Enclosure, Tullohea, Co. Tipperary
Co. Tipperary |
Enclosures
A low ring of earth sitting on a west-facing slope in the Tipperary foothills does not announce itself dramatically, but the enclosure at Tullohea has a quiet precision to it that repays attention.
Roughly circular, with a diameter of 35 metres, it is defined by an earthen bank whose inner face rises about 0.7 metres and whose outer face stands slightly higher at 0.8 metres, with a width of nearly six metres. Around much of its circuit runs an external fosse, a shallow surrounding ditch, surviving to a width of around 4 metres and a depth of 0.45 metres on the north-western to north-eastern arc, with further traces continuing around most of the remainder. The combination of bank and fosse is the hallmark of a ringfort, the most common type of early medieval enclosure in Ireland, typically used as a defended farmstead between roughly the fifth and twelfth centuries.
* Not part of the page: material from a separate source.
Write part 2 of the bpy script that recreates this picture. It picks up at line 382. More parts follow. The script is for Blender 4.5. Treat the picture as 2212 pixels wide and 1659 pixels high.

What complicates a neat identification is the evidence of stone incorporated into the bank at the eastern side and along the south-western arc. This could indicate a more elaborate original construction, or it may simply reflect later field clearance, with farmers depositing gathered stone against the existing earthwork over the centuries. The distinction matters because it affects whether this was ever a cashel, the term used for a ringfort whose enclosing wall is built primarily of stone rather than earth. Without excavation, the question stays open. The site sits in pasture on the lower foothills of Slievenamon, the isolated mountain in south Tipperary whose name is usually translated from the Irish as the mountain of the women of Fionn, a peak with deep associations in early Irish mythology. The enclosure faces that mountain directly, and on a clear day the view westward across the slope would have been unobstructed from inside the bank.